Exepundit write a short post today that really struck me. In Some Helpful Cautions he writes,

“Would the person who sent you that e-mail be completely comfortable if you forwarded it to another person?”

I never assume my email is private. I never assume the recipient of my email is the only person who will see it. Let me tell you a story about working in tech support. There are no secrets.

When you’re supporting customers, you generate a lot of text. You send email. You type instant messages. You update tickets. Your words are everywhere. Those words end up in the most unlikely of places.

Text Travels

When you update a ticket, that ticket could be seen my management, either yours or the customer’s management. Is this how you want to come across to management?

Ticket notes can be sent to customers. Did you write anything in the notes you wouldn’t want the customer to see? I’ve had help desk reps or other technicians send the entire ticket, with all notes and history to a customer or to another team without my knowledge. I have never been burned by this because I never make notes that disparage the customer or lie.

Truth

Never lie in ticket. Don’t say you did something when you didn’t. Don’t say you updated the customer if you did not. Don’t say you installed a program if you didn’t. Don’t say you called someone and left a voicemail if you never dialed their number.

Your lies will come back to haunt you. You’re doing a disservice to your customer and yourself. So don’t lie. Tell the truth about what you did, what you didn’t do and most importantly, what worked to resolve the issue.

Help Future You

Future you needs the help of Past You to be successful. I’ve fixed thousands of problems over the years.
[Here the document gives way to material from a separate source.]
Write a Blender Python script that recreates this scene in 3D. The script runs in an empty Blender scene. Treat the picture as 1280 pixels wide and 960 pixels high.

I’ve assisted other people with fixes and workarounds for their problems. Some took minutes and others took hours, days or weeks.

Always write what you did! Future You will thank you. I’ve gone back to old tickets many times to find “issue was resolved. Closing ticket.”

“Update fixed problem.”

Worked with _____ team to resolve issue.

WHAT DID YOU DO?

How does that help you or anyone? You’ll see this issue again. I guarantee when you fix an obscure issue you’ve never seen before, it will come up again!

Help yourself. Help your team. Help you 6 months from now when you remember fixing the issue, but have no idea what you did. Leave yourself a trail to follow.

List what you did. Specifically. Leave ticket notes behind that anyone could follow. Because in 6 months, or a year, or even 6 weeks later you are that person.

There’s nothing worse than solving the same problem over and over and starting from scratch each time. Give yourself and your team a head start.